A school security expert and career law enforcement officer said a vital piece of the puzzle missing in the national debate over school shootings is training students on how to survive an incident.
Jesus Villahermosa, a former deputy and S.W.A.T Team member with the Pierce County Sheriff’s Department in Washington state, told STN that many schools continue to train students to “duck and cover” in the event of a shooting, a technique developed in the 1950s to protect against an atomic bomb or during an earthquake.
“(Students) are being told a teacher will protect them,” he added, pointing out that no teacher can be seen in any student cellphone video taken during the Parkland, Florida shooting. “Good luck because that isn’t working.”
He agreed with the National Association of School Resource Officers that certified law enforcement officers who are trained specifically to work with students should be placed in every campus across America. However, he admitted that is now a tougher sell because of Scot Peterson, the Broward County Sheriff’s deputy who resigned from the department after being suspended and drawing national criticism for failing to engage Marjory Stoneman Douglas High School shooter Nikolas Cruz.
But arming teachers is not the solution.
“This guy had 33 years of experience yet still froze,” Villahermosa observed. “What do you think will happen to a teacher?”
He also pointed to statistics that indicate police shootings result in an 85-percent miss ratio. Allowing teachers to carry guns despite never being in law enforcement or the military, which require ongoing live-fire tactical training, would most likely result in far worse. They would likely shoot another student instead.
The potential for collateral damage increases on a school bus. Villahermosa has trained school bus drivers nationwide, such as at the 2017 STN EXPO, on how to survive active shooter scenarios. He said he knows for a fact that some of these drivers are already packing, regardless if their supervisors and administrations know it or not.

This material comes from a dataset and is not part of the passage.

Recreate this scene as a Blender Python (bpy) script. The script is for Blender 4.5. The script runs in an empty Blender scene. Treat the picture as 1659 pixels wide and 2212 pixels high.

He said a bus driver opening fire on a shooter would most likely result in the driver being shot first, or errant bullets ricocheting inside the steel bus and striking innocent students, if not hitting them outright. If a bus driver is lucky enough to only shoot the perpetrator, Villahermosa said the shot would likely be at such a close range that the bullet could pass through the body and still strike another student.
The school bus driver could suddenly be facing a manslaughter charge despite best intentions, and a school district could be liable for millions in resulting lawsuits.
Instead, Villahermosa recommended that bus drivers are better off using evasive maneuvers such as swerving and sudden braking to disorient and even disarm an onboard shooter.
Related: Students and Guns: What Can School Bus Drivers Do?
First, Villahermosa said schools need to shift their focus away from how their teachers and staff respond to active shooters. Rather than training students to huddle in the middle of classrooms or at the back of the bus, students need to be given the ability and permission to escape the classroom, hallway or bus by any means necessary.
“That doesn’t mean we’re going to run bus drills with kids bailing out of windows, but we have to have the conversation of what to do and where to go,” he explained. “Policy, procedure and protocol go out the window in emergency situations. We need to give them permission to be uncivil, otherwise they’re going to follow the rules and die as a result.”
Related: Policies Go Out Window in School Bus Crisis, Says Expert
Allowing students to take matters into their own hands includes providing then with a safe place to report another student they see with a weapon or who they’ve heard may be planning an attack. This requires adults at school and throughout the community to build a better rapport with the students. No one is better able to do this or is already as successful at it than school bus drivers, he said.
“Why aren’t we teaching kids what to do?” Villahermosa added. “We’ve got to change what we’re doing here.”